Shuffle a poker deck between 4 players, with least required entropy

Question

We are shuffling a standard poker deck of 52 cards between 4 players, each getting 13 cards. The order of cards for a particular player does not matter.

A naive algorithm is to first shuffle the whole deck, then split it into 4 parts. However, this requires $log_2(52!) \approx 226$ bits of entropy.

Combinatorics says that such a shuffle should only require $log_2(52! / 13! / 13! / 13! / 13!) \approx 96$ bits of entropy, more than half less.

What is the algorithm that would produce such an efficient shuffle, using a random generator that produces integers in a range?

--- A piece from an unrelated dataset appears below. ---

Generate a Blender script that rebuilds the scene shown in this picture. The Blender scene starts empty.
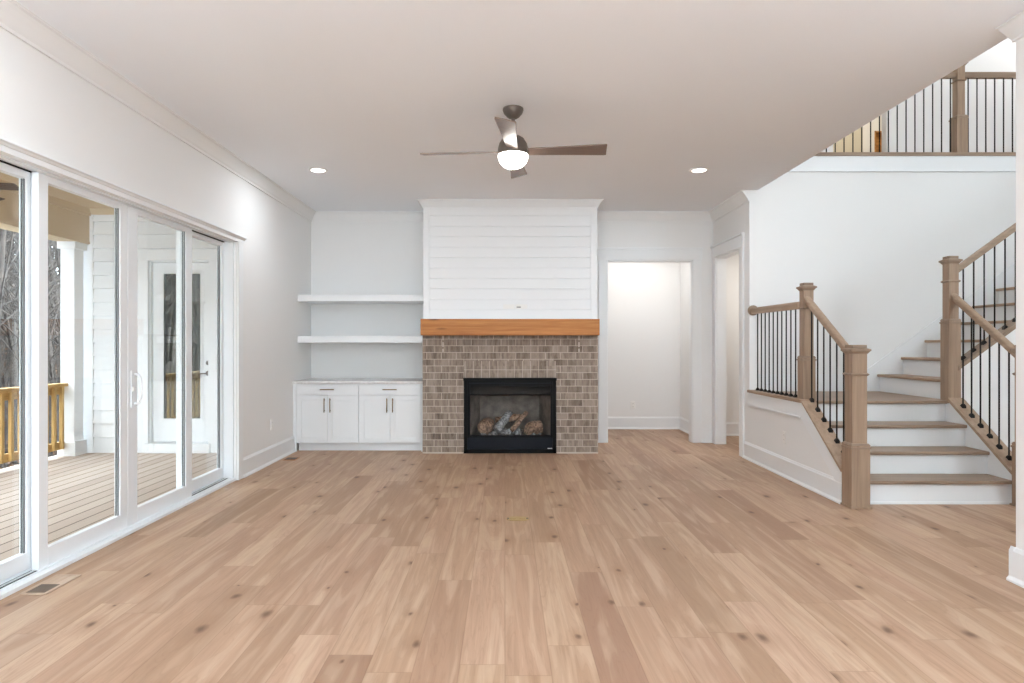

I was thinking of this algorithm:

• Start with a sorted deck, for each card:
  1. generate a number between 1 and 4, to determine which player the card goes to.
  2. once one of the players gets 13 cards, only generate numbers between 1 and 3 (and so on)
  3. Stop when only one player remains, give them all undealt cards

Would such algorithm produce an unbiased deal, and if not, what is the correct one?

Answer 1

Your approach won't work because: Let's suppose that the descks have $13-a$, $13-b$, $13-c$, $13-d$ cards respectively. You can assign the rest of the cards in $\frac{(a+b+c+d)!}{a!b!c!d!}$ ways. If you assign the card to the first deck, you can assign the rest in $\frac{(a+b+c+d-1)!}{(a-1)!b!c!d!}$ ways. For the second deck, it is $\frac{(a+b+c+d-1)!}{a!(b-1)!c!d!}$. $\frac{(a+b+c+d-1)!}{a!b!(c-1)!d!}$ for third deck and $\frac{(a+b+c+d-1)!}{a!b!c!(d-1)!}$ for fourth deck. Therefore, you can't assign the next card with equal probabilities. You can easily figure out that the ratio of the probabilities has to be $a:b:c:d$. The easiest way to choose one deck with these probabilities is choosing a random integer from $1$ to $a+b+c+d$ and then look in which deck it falls. The upper bound for your random generator starts at 52 and drops by 1 each time you assign a card to a deck. Now the bits of entropy is: $\sum_{i=1}^{52}log_2(i) = log_2(52!)$. So if you fix your algorithm this way, you are back at the naive generator.

You can do it this way:

1. generate a random number $k$ between $1$ and $\frac{52!}{13!13!13!13!}$.
2. set $a,b,c,d:=13$, $u:=\frac{52!}{13!13!13!13!}$
3. if all cards are assigned to a deck, end.
4. set $g:=\frac{u}{a+b+c+d}$
5. if $k \leq ga$ put card to first deck, set $a:=a-1$, $u:=ga$, return to step 3
6. else if $k \leq g(a+b)$ put card to second deck, set $b:=b-1$, $u:=gb$, $k:=k-ga$, return to step 3
7. else if $k \leq g(a+b+c)$ put card to third deck, set $c:=c-1$, $u:=gc$, $k:=k-g(a+b)$, return to step 3
8. else put card to fourth deck, set $d:=d-1$, $u:=gd$, $k:=k-g(a+b+c)$, return to step 3

It is basically the same with the exception that you don't generate a new number in each step, but you decide according to a number which you generate at the beginning. It is basically an unrank function for permutations with repetitions.